Nah, modus ini membuat kenaikan harga properti menyebar ke semua segmen properti termasuk ke kelas bawah. Masalahnya, fenomena kenaikan harga properti yang luar biasa ini tak hanya terjadi di beberapa tempat di Jakarta dan sekitarnya. “Coba lihat ke Surabaya dan Balikpapan. Kenaikan harga properti di sana juga tak kalah tinggi,” kata Difi.
Namun, pengamat properti Panangian Simanungkalit menilai, bila BI bermaksud mencegah spekulan, kebijakan yang ditempuh kurang tepat. Spekulasi properti di Indonesia terjadi pada pembelian properti secara tunai alias di luar sistem perbankan. “Saya cenderung melihat BI ingin lebih mengawasi perbankan,” kata Panangian.
Selain spekulasi, Managing Director Ciputra Group Harun Hajadi mengatakan, ada dua faktor lain yang mendorong pertumbuhan harga, yaitu permintaan dan penawaran serta kebutuhan investasi. “Faktor permintaan dan penawaran masih yang terbesar,” katanya.

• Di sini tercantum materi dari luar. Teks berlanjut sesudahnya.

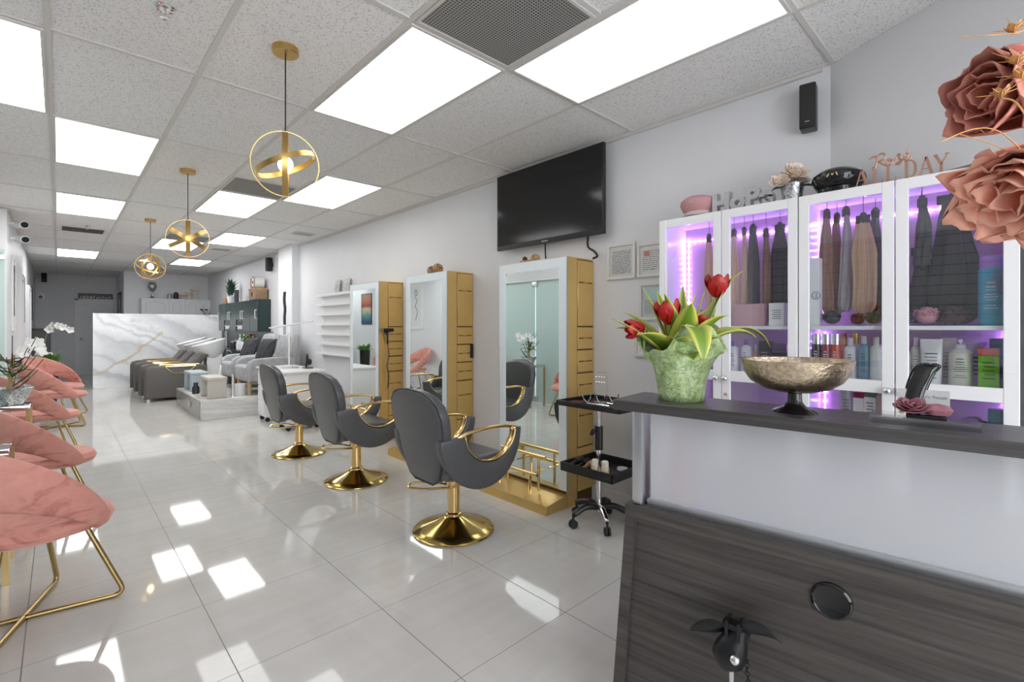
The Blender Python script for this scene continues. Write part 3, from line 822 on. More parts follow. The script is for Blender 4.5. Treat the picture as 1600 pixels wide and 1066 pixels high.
# tulip pot
t = thing('potted_tulips', 'red tulips with yellow-edged leaves in a green foil wrapped pot on counter', 'flowers', (1.44, .742, 1.10))
def foil(th, r, z, i):
    k = i / 8.0; fl = k * k
    rr = r * (1 + .05 * fl * math.sin(6 * th) + .03 * math.sin(11 * th) * (.3 + k))
    return rr, z + fl * (.045 * math.sin(3 * th + 2.2) + .012 * math.sin(9 * th))
mb = MB(); mb.lathe([(.068, 0), (.070, .02), (.073, .045), (.078, .075), (.085, .105), (.095, .135), (.107, .16), (.120, .18), (.132, .195)], 72, fn=foil, cap=False)
mb.cap([v for v in []]) if False else None
mb.build('foil_wrap', M['foil'], t, thick=.002)
MB().lathe([(.0, .002), (.05, .002), (.066, .11), (0, .115)], 24).build('soil', M['dark_brown'], t)
Rv = Vector((CS, -SN, 0)); Fv = Vector((SN, CS, 0)); Z = Vector((0, 0, 1))     # right / away / up as seen from the entrance
specs = [(-.9, -.2, .9, .25, .024, .5, .3), (-.75, .1, 1.0, .22, .042, 1.2, 0), (-.7, -.5, 1.0, .21, .044, 1.2, 0), (.35, -.4, 1.2, .21, .042, 1.3, .2), (-.1, -.9, .8, .13, .05, 1.6, 0),
         (.75, -.25, 1.2, .23, .058, 1.9, -.3), (.6, .4, 1.4, .25, .045, .9, .2), (-.25, .3, 1.6, .25, .028, .5, .4), (.1, .2, 1.6, .26, .024, .3, -.3), (-.5, .2, 1.6, .27, .022, .35, .2),
         (-.05, -.5, 1.4, .22, .045, 1.0, 0), (.45, .1, 1.7, .26, .020, .2, .5), (.3, -.75, 1.1, .17, .042, 1.3, 0), (-.35, -.8, 1.1, .18, .044, 1.3, 0), (.2, .6, 1.2, .24, .04, .8, 0), (-.6, .5, 1.2, .24, .04, .8, 0),
         (-.3, -.3, 1.5, .24, .036, .9, .4), (.15, -.2, 1.6, .23, .032, .6, -.4)]
for i, (a, b_, c_, L, W, bend, tw) in enumerate(specs):
    mb = MB(); d_ = Rv * a + Fv * b_ + Z * c_
    leaf(mb, Rv * a * .04 + Fv * b_ * .04 + Z * .11, d_, L, W, bend, n=12, twist=tw, fold=.35); mb.build('leaf', M['leaf_tulip'], t, thick=.0012)
mb = MB(); mb.M = Matrix()
leaf(mb, Fv * -.085 + Rv * -.01 + Z * .20, Fv * -.6 + Z * .55, .19, .036, 4.6, n=14, fold=.2); mb.build('leaf', M['leaf_tulip'], t, thick=.0012)
mb = MB(); leaf(mb, Rv * .06 + Z * .16, Rv * .30 + Z * 1, .29, .028, 1.3, n=14, fold=.3); mb.build('leaf', M['leaf_tulip'], t, thick=.0012)
mb = MB(); leaf(mb, Rv * .07 + Z * .14, Rv * .7 + Z * .9, .27, .024, 2.6, n=14, fold=.3); mb.build('leaf', M['leaf_tulip'], t, thick=.0012)
for (a, b_, z_, r_, ax) in ((.115, 0, .355, .031, (.02, 0, 1)), (-.05, -.03, .27, .033, (-.15, 0, 1)), (-.145, -.02, .225, .026, (-1, 0, -.1)), (.055, -.02, .245, .018, (.1, 0, 1))):
    c_ = Rv * a + Fv * b_ + Z * z_; axv = Rv * ax[0] + Z * ax[2]; axv.normalize(); base = c_ - axv * r_
    f_ = None
    mb = MB()
    for ly in range(2):
        for j in range(3): petal(mb, base, axv, 2 * PI * (j + .5 * ly) / 3, r_ * 2.7, r_ * .98, .85 - .12 * ly, -.50 + .22 * ly, 0, .6, .05 * r_, seed=j)
    fl = mb.build('tulip_flower', M['petal_red'], t, thick=.0012)
    MB().tube(smooth_path([Rv * a * .3 + Fv * b_ * .3 + Z * .1, (Rv * a * .8 + Fv * b_ * .8 + Z * (z_ * .62)), base]), .0035, 8).build('stem', col('stem_green', (.22, .36, .08), .5), t)

# big foam flower arrangement at the right edge
DESK_O, DESK_R = Vector((1.35, .871, 0)), math.radians(7)
t = thing('flower_arrangement', 'large peach and dusty rose foam flowers with dried gold seed heads at right edge', 'flowers', (1.47, -.075, 1.10))
MB().lathe([(.05, 0), (.055, .01), (.05, .1), (.045, .22), (.055, .30), (.06, .31), (.054, .305)], 32).build('vase', col('smoky_glass', (.05, .055, .06), .08), t)
O = Vector((1.47, -.075, 1.10))
def atv(px, py, tt): 
    dx, dy = ray(px); return Vector((dx * tt, dy * tt, EYE + (HY - py) / FP * tt)) - O
f1, f2 = atv(1624, 138, 1.02), atv(1648, 256, .96)
mb = MB(); rose(mb, f1, -Rv * .98 - Z * .14 - Fv * .05, .138, 4, .13, -.12, 4); mb.build('rose_flower', M['petal_rose'], t, thick=.0025)
mb = MB(); rose(mb, f2, -Rv * .80 - Z * .58 - Fv * .12, .142, 5, .20, .02, 9); mb.build('peach_flower', M['petal_peach'], t, thick=.0025)
f3 = atv(1690, 110, 1.10)
mb = MB(); rose(mb, f3, -Rv * .2 + Z * .2 - Fv * .9, .10, 5, .12, .6, 12); mb.build('peach_flower', M['petal_peach'], t, thick=.0025)
mb = MB()
for f_ in (f1, f2, f3): mb.tube(smooth_path([(0, 0, .1), (0, 0, .32), f_ + Rv * .05]), .005, 8)
mb.build('stem', col('stem_brown', (.2, .14, .06), .6), t)
for (px, py, tt) in ((1585, 50, .96), (1565, 152, .86), (1590, 100, .88), (1597, 122, .86)):
    p = atv(px, py, tt); mb = MB()
    for j in range(5): petal(mb, p, -Rv * .2 + Z * 1, 2 * PI * j / 5, .022, .008, .9, .1, .001, .3)
    for j in range(7):
        a = 2 * PI * j / 7; mb.tube([p + Z * .005, p + Z * .03 * rnd.uniform(.2, 1) + (Rv * math.cos(a) + Fv * math.sin(a)) * .035], [.0012, .0004], 5)
    mb.tube(smooth_path([p, p + Rv * .05 - Z * .05, (.0, 0, .32)]), .0015, 5)
    mb.build('seed_head', M['dry_gold'], t, thick=0)
mb = MB(); mb.tube([atv(1595, 52, .95), atv(1497, 58, .95)], [.0011, .0006], 5); mb.build('dried_grass', M['dry_gold'], t)
mb = MB()
mb.tube(smooth_path([atv(1600, 238, .9), atv(1560, 205, .9), atv(1520, 202, .9), atv(1470, 222, .9)]), [.0012] * 24 + [.0008], 5); mb.build('dried_grass', M['dry_gold'], t)
mb = MB()
mb.tube(smooth_path([atv(1600, 245, .92), atv(1540, 222, .92), atv(1500, 210, .92)]), .0009, 5); mb.build('dried_grass', M['dry_gold'], t)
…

Direktur Century 21 Pertiwi Ali Hanafia melihat upaya BI cukup bagus untuk mengerem harga, tapi dia berharap kebijakan itu hanya diterapkan sementara. Menyikapi debitur KPR di atas tiga rumah, Ali berpendapat, bila memang porsi penghasilan debitur itu lebih dari 30%, berarti ada yang tidak beres dalam sistem perbankan. “Tapi, kalau tidak melanggar ketentuan, kenapa harus dibatasi?” dalihnya.